What Do Whites Want? Why The Papers Are Getting The Race Polls Wrong

By Jeff Chang Jul 16, 2008

Reposted from Zentronix So many race polls, so little insight. Today’s sober NY Times poll on the presidential election and race relations comes to the very same conclusions that the wacky Washington Post poll—which turned into a game of "White People: So You Think You’re Not Racist?"—found last month: Blacks really love Obama and whites kinda like McCain. Good work, fellas! The Obama campaign hit back hard this morning, saying basically, "Hey! A lot of whites other than his grandma actually like him. And Michelle, too." White liberals like Bill Scher back them up. Scher notes that although Obama trails McCain by 9 points, he is running much better among whites than John Kerry did in 2004, especially among working-class whites. The Times headline—"Obama’s Run Isn’t Closing Divide On Race"—is only half-right. In fact, the race polls on the race show that he may be running well enough among whites to secure enough votes to win. Why is the press not getting this? Partly because, again big surprise, it’s stuck in the past. Since the pivotal 1968 election, when Richard Nixon and George C. Wallace turned racial backlash into a Republican majority, the partisan divide has largely been a reflection of racial divide. Just as demagoguery on civil rights put African Americans in the blue column, demagoguery on immigration has put Latinos and Asian Americans there for decades to come.
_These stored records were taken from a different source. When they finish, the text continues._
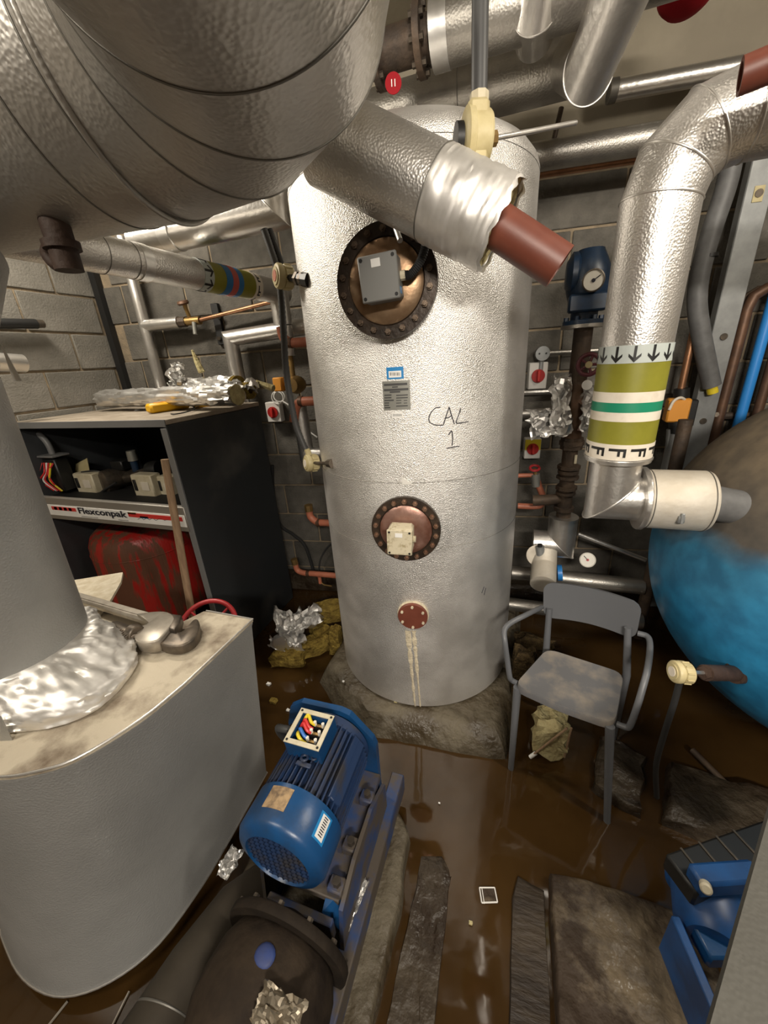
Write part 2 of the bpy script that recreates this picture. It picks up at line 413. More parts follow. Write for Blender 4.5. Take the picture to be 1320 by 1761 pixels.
# ================================================================== the room
ZC = 3.0
XR, YF = 2.45, -2.3
struct(MB().box(((-2.73+XR)/2, .3, -.09), (XR+3.1, 5.6, .1)), 'floor', 'concrete_wet')
wt = MB(); gx, gy = 60, 60
wt.add([(-2.725 + (XR+2.72)*i/gx, YF+.01 + (2.150+.137*(XR+2.72)*i/gx-YF-.01)*j/gy, 0) for j in range(gy+1) for i in range(gx+1)],
       [(j*(gx+1)+i, j*(gx+1)+i+1, (j+1)*(gx+1)+i+1, (j+1)*(gx+1)+i) for j in range(gy) for i in range(gx)])
tag(wt.build('flood_water', 'water', None, 60), 'shallow brown muddy water flooding the plant room floor', 'water', None, 'stuff')
struct(MB().box(((-2.73+XR)/2, .3, ZC+.05), (XR+3.1, 5.6, .1)), 'ceiling', 'soffit')
L_ = (XR + 2.73)/math.cos(WA) + .1
rotw = Matrix.Rotation(WA, 3, 'Z')
wb = struct(MB().box(W0 + WU*(L_/2) - WN*.06 + V((0,0,ZC/2)), (L_, .12, ZC+.1), rotw), 'wall_back', 'mortar')
wl = struct(MB().box((-2.79, (2.161+YF)/2, ZC/2), (.12, 2.161-YF+.2, ZC+.1)), 'wall_left', 'mortar')
struct(MB().box((XR+.06, (YF+2.95)/2, ZC/2), (.12, 2.95-YF, ZC+.1)), 'wall_right', 'plaster')
struct(MB().box(((-2.73+XR)/2, YF-.06, ZC/2), (XR+2.73, .12, ZC+.1)), 'wall_front', 'plaster')
CH, BL, J = .23, .46, .013
bm_full = MB().bbox((0,0,0), (BL-J, .02, CH-J), .004).mesh('block'); bm_full.materials.append(MATS['block'])
bm_cut = MB().bbox((0,0,0), (.30-J, .02, CH-J), .004).mesh('block'); bm_cut.materials.append(MATS['block'])
bm_pale = MB().bbox((0,0,0), (BL-J, .02, .22-J), .004).mesh('block'); bm_pale.materials.append(MATS['block_pale'])
bm_pcut = MB().bbox((0,0,0), (BL/2+.03-J, .02, .22-J), .004).mesh('block'); bm_pcut.materials.append(MATS['block_pale'])
def blk(me, parent, pos, rz):
    o = bpy.data.objects.new('block', me); COL.objects.link(o); o.parent = parent
    o.location = V(pos) - ORG[parent.name]; o.rotation_euler = (0, 0, rz); return o
row0 = .84 - 4*CH
for r in range(0, 11):
    z = row0 + CH*(r + .5)
    off = (BL/2 if r % 2 else 0) - .02
    if .02 < off: blk(bm_cut if off > .25 else bm_cut, wb, W0 + WU*(off - .15) + V((0,0,z)), WA)
    else: blk(bm_cut, wb, W0 + WU*(off + BL - .15) + V((0,0,z)), WA)
    k = -1 if off > .02 else 1
    while True:
        s_ = off + BL*(k + .5); k += 1
        if s_ - BL/2 < .02: continue
        if s_ + BL/2 > 4.75 or z > 2.5: break
        blk(bm_full, wb, W0 + WU*s_ + WN*.0 + V((0,0,z)), WA)
for r in range(5, 13):
    z = 1.718 - 6*.22 + .22*(r + .5) - .22
    off = (BL/2 if r % 2 else 0) + .03
    for k in range(0, 5):
        y = 2.16 - off - BL*(k + .5)
        blk(bm_pale, wl, (-2.73, y, z), math.pi/2)
    if off > .1: blk(bm_pcut, wl, (-2.73, 2.16 - off/2, z), math.pi/2)
# damp-proof strip down the corner and the painted beam along the top of the back wall
struct(MB().box((-2.675, 2.145, 1.25), (.05, .04, 2.5)), 'trim_1', 'black')
struct(MB().bbox(W0 + WU*(L_/2) + WN*.05 + V((0,0,2.78)), (L_-.1, .14, .46), .01, rotw), 'trim_2', 'soffit')
# concrete kerb along the foot of the back wall
struct(MB().bbox(W0 + WU*2.6 + WN*.06 + V((0,0,.06)), (4.2, .12, .14), .02, rotw), 'baseboard_back', 'concrete_wet')

# ================================================================== hot water tank
TC = V((-.432, 1.729, 0)); TR = .456; TZ0 = .118; TZ1 = 2.24
def TS(x, y, off=0.):                                     # pixel -> point on the tank shell and its normal
    d = ray(x, y); p = EYE - TC; a = d.x*d.x + d.y*d.y; b = p.x*d.x + p.y*d.y; c = p.x*p.x + p.y*p.y - (TR+off)**2
    t = (-b - math.sqrt(max(0, b*b - a*c)))/a; q = EYE + d*t
    return q, V((q.x-TC.x, q.y-TC.y, 0)).normalized()
def tpt(ang, z, off=0.): return V((TC.x + math.sin(ang)*(TR+off), TC.y - math.cos(ang)*(TR+off), z))
def tang(q): return math.atan2(q.x-TC.x, -(q.y-TC.y))
def tpatch(mb, a0, a1, z0, z1, o0, o1, n=5):              # curved plate on the shell
    rs = []
    for i in range(n+1):
        a = a0 + (a1-a0)*i/n; rs.append([tpt(a,z0,o0), tpt(a,z1,o0), tpt(a,z1,o1), tpt(a,z0,o1)])
    return mb.rings(rs)
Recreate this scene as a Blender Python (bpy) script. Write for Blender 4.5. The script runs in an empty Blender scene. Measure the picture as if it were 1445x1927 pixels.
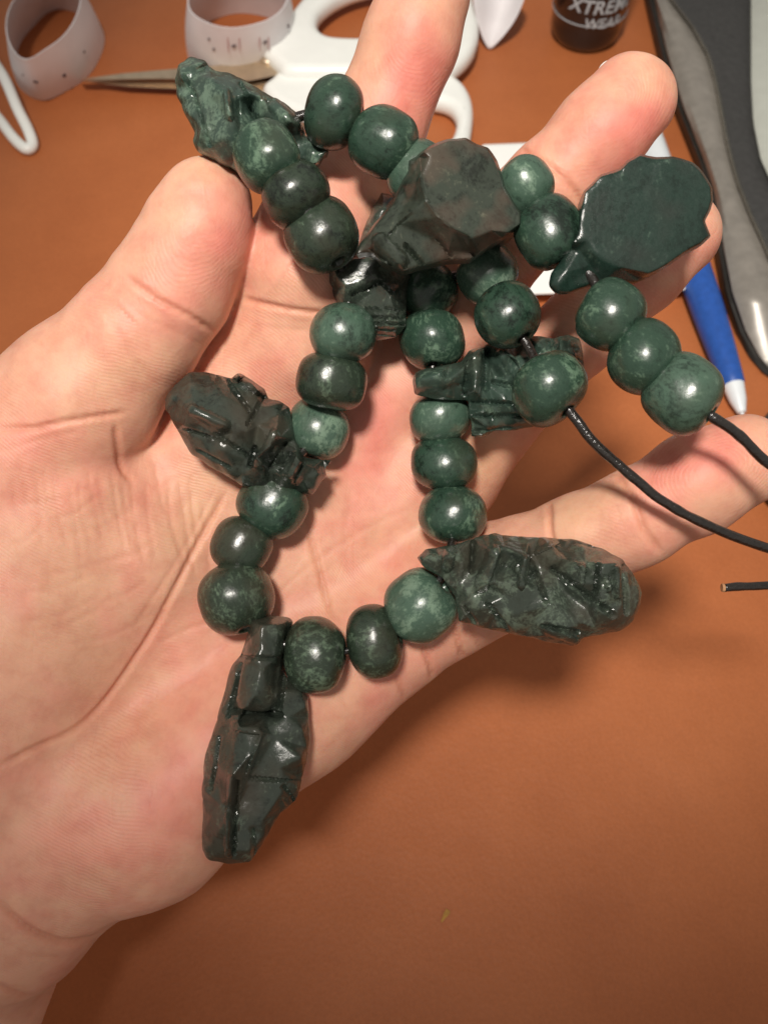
import bpy, bmesh, math, random
import numpy as np
from mathutils import Vector, Matrix, noise, geometry

random.seed(7); np.random.seed(7)
sc = bpy.context.scene
col = sc.collection

# ------------------------------------------------------------------ camera
W, H, F = 1445.0, 1927.0, 1700.0          # photograph size and focal length in its pixels
CAM_H = 0.23
cam = bpy.data.cameras.new("camera"); camo = bpy.data.objects.new("camera", cam); col.objects.link(camo)
camo.location = (0, 0, CAM_H); camo.rotation_euler = (math.radians(30), 0, 0)
cam.sensor_fit = 'VERTICAL'; cam.sensor_height = 24.0; cam.lens = 24.0 * F / H
cam.clip_start = 0.005; cam.clip_end = 20
cam.dof.use_dof = True; cam.dof.focus_distance = 0.137; cam.dof.aperture_fstop = 22
sc.camera = camo
RC = Matrix.Rotation(math.radians(30), 3, 'X'); RN = np.array(RC)
def C2W(p):                                # camera-aligned centimetres -> world metres (array)
    p = np.asarray(p, dtype=float)
    return (p * 0.01) @ RN.T + np.array([0, 0, CAM_H])
def PX(u, v, d):                           # pixel and depth (cm) -> camera-aligned cm
    return np.array([(u - W/2) / F * d, -(v - H/2) / F * d, -d])
def P(u, v, d): return Vector(C2W(PX(u, v, d)))
def T(u, v, z=0.0):                        # pixel -> world point at height z (cm) above the table
    r = RC @ Vector(((u - W/2) / F, -(v - H/2) / F, -1.0))
    t = (z * 0.01 - CAM_H) / r.z
    return Vector((r.x * t, r.y * t, z * 0.01))

# ------------------------------------------------------------------ light
world = bpy.data.worlds.new("World"); sc.world = world; world.use_nodes = True
bg = world.node_tree.nodes["Background"]
bg.inputs[0].default_value = (1.0, 0.93, 0.86, 1); bg.inputs[1].default_value = 0.31
def lamp(name, kind, loc, target, energy, color, size):
    l = bpy.data.lights.new(name, kind); o = bpy.data.objects.new(name, l); col.objects.link(o)
    o.location = loc; o.rotation_euler = (Vector(target) - Vector(loc)).to_track_quat('-Z', 'Y').to_euler()
    l.energy = energy; l.color = color
    if kind == 'SPOT': l.shadow_soft_size = size
    return o, l
Lpos = Vector(C2W([-7.0, 20.0, 58.0]))
lo, ll = lamp("ceiling_lamp", 'SPOT', Lpos, T(920, 500), 32.0, (1.0, 0.935, 0.86), 0.052)
ll.spot_size = math.radians(30.0); ll.spot_blend = 0.74
sc.view_settings.view_transform = 'Standard'; sc.view_settings.look = 'None'
sc.view_settings.exposure = 0.0; sc.view_settings.gamma = 1.0
sc.render.engine = 'CYCLES'

# ------------------------------------------------------------------ materials
def mat(name, color=(.5,.5,.5), rough=.5, metal=0.0, spec=.5, coat=0.0):
    m = bpy.data.materials.new(name); m.use_nodes = True
    b = m.node_tree.nodes["Principled BSDF"]
    b.inputs["Base Color"].default_value = (*color, 1); b.inputs["Roughness"].default_value = rough
    b.inputs["Metallic"].default_value = metal; b.inputs["Specular IOR Level"].default_value = spec
    b.inputs["Coat Weight"].default_value = coat; b.inputs["Coat Roughness"].default_value = .12
    return m, m.node_tree.nodes, m.node_tree.links, b
def nd(ns, t, **kw):
    n = ns.new(t)
    for k, v in kw.items():
        if k in n.inputs: n.inputs[k].default_value = v
        else: setattr(n, k, v)
    return n
def ramp(ns, stops):
    r = ns.new("ShaderNodeValToRGB"); e = r.color_ramp.elements
    while len(e) < len(stops): e.new(.5)
    for i, (p, c) in enumerate(stops): e[i].position = p; e[i].color = (*c, 1) if len(c) == 3 else c
    return r
def add_bump(ns, ls, b, src, strength, dist, prev=None):
    bp = nd(ns, "ShaderNodeBump"); bp.inputs["Strength"].default_value = strength; bp.inputs["Distance"].default_value = dist
    ls.new(src, bp.inputs["Height"])
    if prev: ls.new(prev, bp.inputs["Normal"])
    ls.new(bp.outputs[0], b.inputs["Normal"]); return bp.outputs[0]
def simple(name, color, rough=.5, metal=0, spec=.5, nscale=300, namp=.08, bump=.0, coat=0, rvar=.1):
    m, ns, ls, b = mat(name, color, rough, metal, spec, coat)
    tc = ns.new("ShaderNodeTexCoord"); n = nd(ns, "ShaderNodeTexNoise", Scale=nscale, Detail=5.0)
    ls.new(tc.outputs["Object"], n.inputs["Vector"])
    r = ramp(ns, [(.3, tuple(max(0, c*(1-namp)) for c in color)), (.7, tuple(min(1, c*(1+namp)) for c in color))])
    ls.new(n.outputs[0], r.inputs[0]); ls.new(r.outputs[0], b.inputs["Base Color"])
    mr = nd(ns, "ShaderNodeMapRange"); mr.inputs["To Min"].default_value = max(.02, rough-rvar); mr.inputs["To Max"].default_value = min(1, rough+rvar)
    n2 = nd(ns, "ShaderNodeTexNoise", Scale=nscale*.3, Detail=3.0); ls.new(tc.outputs["Object"], n2.inputs["Vector"])
    ls.new(n2.outputs[0], mr.inputs[0]); ls.new(mr.outputs[0], b.inputs["Roughness"])
    if bump: add_bump(ns, ls, b, n.outputs[0], bump, .0003)
    return m

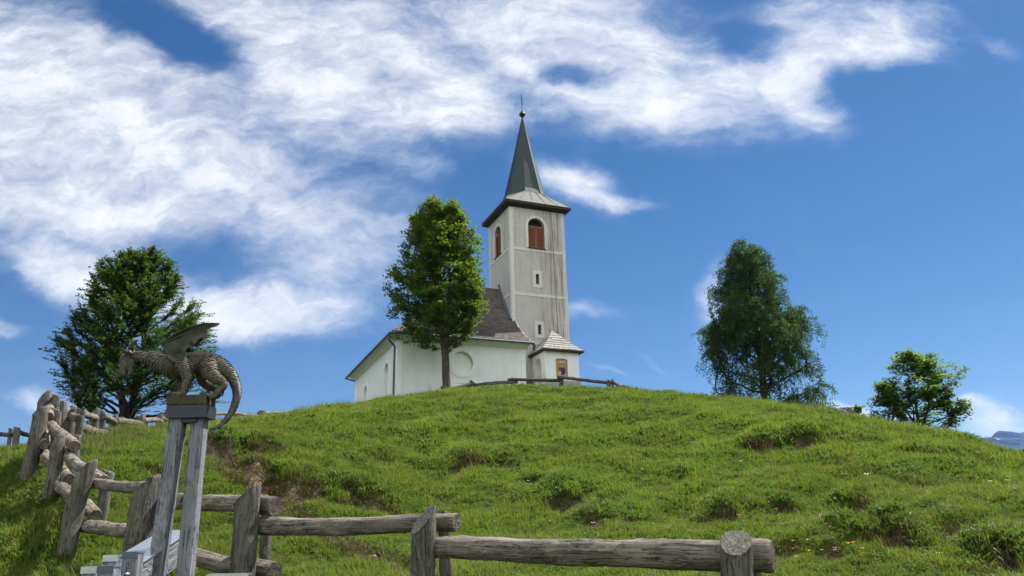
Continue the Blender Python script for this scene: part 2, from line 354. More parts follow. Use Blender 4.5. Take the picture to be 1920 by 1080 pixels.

In 2008, another demographic shift is on. Obama’s coalition could forge a new majority, one rooted in large part by racially progressive, not reactionary, politics. The MSM is still very late to the game here. Instead they have conflated two huge stories in these polls. The first story is whether or not Obama is leading in the race for the presidency. Here the evidence points solidly to a new majority. The second is what does the race for the presidency say about race? This is an aspirational story. News editors are making the same leap that many people of color are making. (Which is not, in my opinion, a bad decision, even from the business/publishing side.) They are jumping to this question: Would the election of Barack Obama improve race relations? In both polls, whites are loudly saying, "No". Very few in the MSM have yet thought to ask, "Why?" But there’s where your real story is.